Capturing Severodonetsk would open the road to Sloviansk and another major city, Kramatorsk, in Moscow's push to conquer Donbas, a mainly Russian-speaking region partly held by pro-Kremlin separatists since 2014.

Zelenksy, in comments to Danish journalists Tuesday, insisted that the war could only end once Ukrainians were the only ones left on its territory.

How long that took depended "very much" on international support, and "the personalities of the leaders of European states".

He regretted what he called, "the restrained behaviour of some leaders" which, he said, had "slowed down arms supplies very much".

Zelensky has repeatedly urged the west to deliver heavy weapons to Ukraine as quickly as possible.

- 'Tear off their arms' -

From an elevated position in Lysychansk, an AFP team saw black smoke rising from the Azot factory in Severodonetsk and another area in the city.

Lysychansk itself has massive damage after months of shelling, with no water, electricity or phone signal.

The Ukrainian military is using high ground in the city to exchange fire with Russian forces fighting for control of Severodonetsk, just across the water.

Lysychansk resident Maksym Katerin buried his mother and stepfather in his garden on Monday after a shell ripped through his yard, killing them instantly.

"I don't know who did this, but if I knew, I would tear off their arms," he said.

Katerin's mother was lying on the ground, "her stomach was ripped and her guts were falling out.

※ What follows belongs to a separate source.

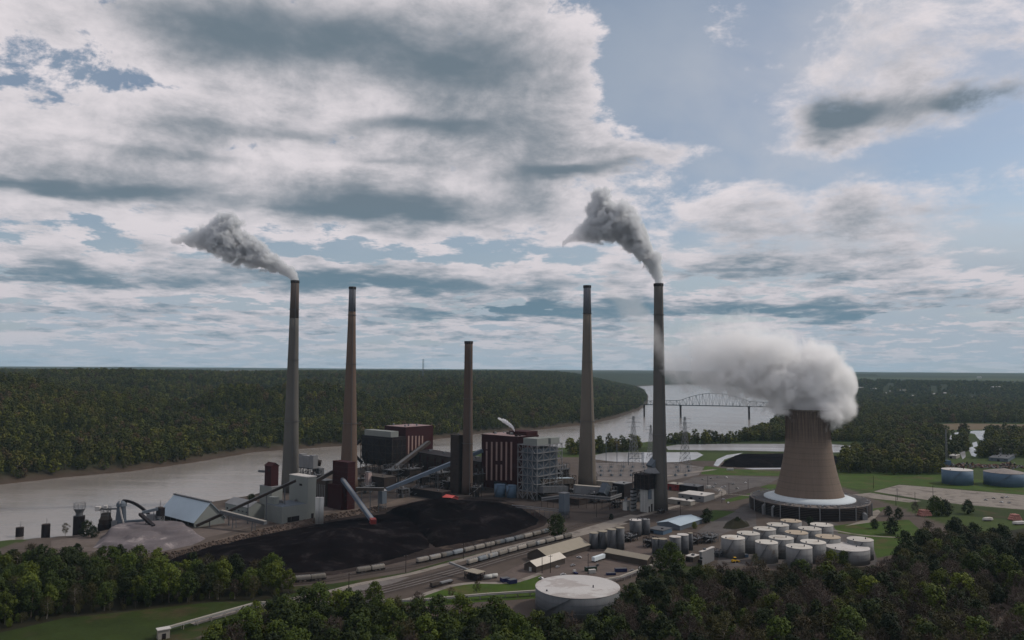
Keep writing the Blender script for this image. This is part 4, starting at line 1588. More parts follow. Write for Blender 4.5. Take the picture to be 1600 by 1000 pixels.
def big_tank():
    t, o, r = tank(902.5, 916.3, 64.5, 14.0, 'very large grey tank with flat pale roof in the foreground', None, mat('weathered_tank_shell', (0.105, 0.112, 0.122), 0.6, 0.12, 0.05, streak=0.32),
                   mat('big_tank_roof', (0.40, 0.39, 0.385), 0.75, 0.10, 0.05, fine=0.08, col2=(0.30, 0.28, 0.27), patch=(0.48, 0.54), pscale=0.025), detail=True, roof=0.035)


big_tank()
tank(789.5 - 8.3, 757, 8.6, 14.0, 'blue tank left of a pair in front of the red striped building', 'pair of blue tanks', M_bluetank, M_bluetank)
tank(789.5 + 9.5, 758.3, 8.0, 14.0, 'blue tank right of a pair in front of the red striped building', 'pair of blue tanks', M_bluetank, M_bluetank)
tank(1495.5, 733.5, 21.5, 19.0, 'blue round tank with white roof on the grass beyond the right parking lot', None, M_bluetank, M_wroof)
tank(1569, 737.5, 28, 17.0, 'wide blue tank with dull roof at the right edge beyond the parking lot', None, M_bluetank, mat('dull_tank_roof', (0.2,0.18,0.17), .8), roof=0.2)
for (u, v, h, z, nm) in [(928, 832.5, 7, 13, 'first'), (942.5, 830, 7.5, 14, 'second'), (956, 827, 7, 17, 'third'), (969, 824.5, 6.6, 18, 'fourth and tallest')]:
    tank(u, v, h, z, 'grey chemical tank beside the tan barn, %s in the row from the left' % nm, 'row of chemical tanks', M_grey, M_tan, rail=False)
tank(993, 812.5, 9.2, 14, 'grey tank with white top left of the blue-roofed shed', None, M_grey, M_wroof)
tank(1009, 811.5, 6.5, 13.5, 'narrow grey tank between a larger grey tank and the blue-roofed shed', None, M_grey, M_lgrey)
for (u, v, h, z, nm) in [(1024, 841.5, 5.2, 12, 'small dark tank at the left end'), (1035.6, 842, 6.8, 12, 'brown-grey tank second from the left'), (1055, 838.5, 8.8, 15, 'tall grey tank with white top on the left'),
                         (1067, 835.3, 8.7, 15, 'tall grey tank with white top on the right'), (1079, 833, 3.6, 14, 'thin dark column at the right end')]:
    tank(u, v, h, z, nm + ' of the chemical plant', 'chemical plant tanks', M_grey, M_wroof if 'white' in nm else M_tan, rail=False)

# ------------------------------------------------------------------ buildings of the plant
def px_z(f, x, y, v):
    return ZT(f.w(x, y), v)


def red_striped():
    f = Frame(808, 768, 752, 841, 684)
    t = f.thing('boiler_house', 'large dark red boiler house with six cream vertical strips, right of the short stack', 'building')
    H = f.H
    MB().box(0, f.L1, 0, f.L2, 0, H).build('wall', M_brick, t)
    MB().box(-.4, f.L1 + .4, -.4, f.L2 + .4, H, H + 1.0).build('parapet', M_brick, t)
    MB().box(1.2, f.L1 - 1.2, 1.2, f.L2 - 1.2, H + 1.0, H + 1.25).build('roof', mat('pinkish_flat_roof', (0.22, 0.16, 0.16), 0.9, 0.2), t)
    for i, u in enumerate((760, 768, 775.6, 783.2, 790.8, 798.6)):
        y = f.y(u)
        zt = px_z(f, 0, y, 690.5); zb = px_z(f, 0, y, 750.5)
        segs = [(zb, zt)]
        if i == 0:
            zg = px_z(f, 0, y, 703); segs = [(zb, zg - .8), (zg + .8, zt)]
        if i in (2, 3):
            zg = px_z(f, 0, y, 723); segs = [(zb, zg - 2.4), (zg + 2.4, zt)]
        for a, b in segs:
            MB().box(-.22, .1, y - 1.35, y + 1.35, a, b).build('wall_strip', M_strip, t)
    # upper house at the back right, roof plant
    MB().box(f.L1 * .45, f.L1 - .5, 1, f.L2 * .5, H + 1.0, H + 6).build('penthouse', M_brick, t)
    r = random.Random(2)
    for k in range(9):
        x, y, s = r.uniform(3, f.L1 - 5), r.uniform(4, f.L2 - 4), r.uniform(.8, 2)
        MB().box(x - s, x + s, y - s, y + s, H + 1.2, H + 1.2 + r.uniform(1.2, 3.2)).build('roof_vent', M_dbrown if k % 3 else M_lgrey, t)
    MB().box(-3.0, -.05, f.L2 * .25, f.L2 * .6, 0, 9).build('lean_to', M_dark, t)
    return f


RB = red_striped()


def unit_a():
    f = Frame(633, 738, 600, 676, 669)
    t = f.thing('boiler_house', 'dark red boiler house with cream strips at the upper end of the grey conveyor', 'building')
    H = f.H
    MB().box(0, f.L1, 0, f.L2, 0, H).build('wall', M_brick, t)
    MB().box(-.4, f.L1 + .4, -.4, f.L2 + .4, H, H + 1.2).build('parapet', M_brick, t)
    MB().box(1.2, f.L1 - 1.2, 1.2, f.L2 - 1.2, H + 1.2, H + 1.4).build('roof', MATS['pinkish_flat_roof'], t)
    for u in (637.8, 643.5, 649, 654.2, 659.4):
        x = f.x(u)
        MB().box(x - 1.2, x + 1.2, -.22, .1, px_z(f, x, 0, 712), px_z(f, x, 0, 681)).build('wall_strip', M_strip, t)
    for (x, y) in ((6, 8), (18, 14), (30, 9), (12, f.L2 - 6)):
        MB().cyl(x, y, H + 1.3, H + 4.2, 1.3, 10).build('roof_vent', M_lgrey, t)
    return f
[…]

She was a very good, kind and helpful woman. Why did they do this to her?" Panicheva said.

"They bomb and they bomb, and we don't know what to do."

In the eastern town of Novodruzhesk Tuesday, there was still a smell of burning and smoke from a group of houses destroyed by shelling.

"It's not safe anywhere," said a soldier standing at the local fire station. "There are tons of people (still) here."

- 'Positive signal' -

The European Union needs to "give a positive signal" to Ukraine and be "open" to granting it candidate status, France's Europe minister, Clement Beaune, said Tuesday.

Ukraine has applied to become a member of the bloc, with the European Commission due to give its recommendation in the coming days. But some member states are sceptical about potentially fast-tracking Ukraine's accession.

The process would "take time", Beaune said, adding that the first priority was to "stop the war".

Russian energy giant Gazprom said Tuesday it would reduce gas deliveries to the EU via the Nord Stream pipeline by 40 percent, due to the delayed return of compressor units from German company Siemens.

A number of European countries, including Germany, where the underwater pipeline makes land, are highly reliant on supplies of Russian gas for their energy needs.

"The Kremlin has used our dependency on Russian fossil fuels to blackmail us," European Commission chief Ursula von der Leyen said on a visit to Israel, where the EU hopes to strengthen its energy ties.

The Kremlin meanwhile said it had not received a request from London to intervene in the case of two Britons sentenced to death by pro-Moscow separatist authorities in eastern Ukraine.

Aiden Aslin and Shaun Pinner, along with Moroccan Saaudun Brahim, were convicted of acting as mercenaries for Ukraine by the self-proclaimed Donetsk People's Republic.

"Everything will depend on the appeal from London, and I am sure that the Russian side will be ready to consider it," Kremlin spokesman Dmitry Peskov told reporters.

Russia also announced it was blacklisting 49 UK citizens, including defence officials and prominent journalists from the BBC, The Financial Times and The Guardian.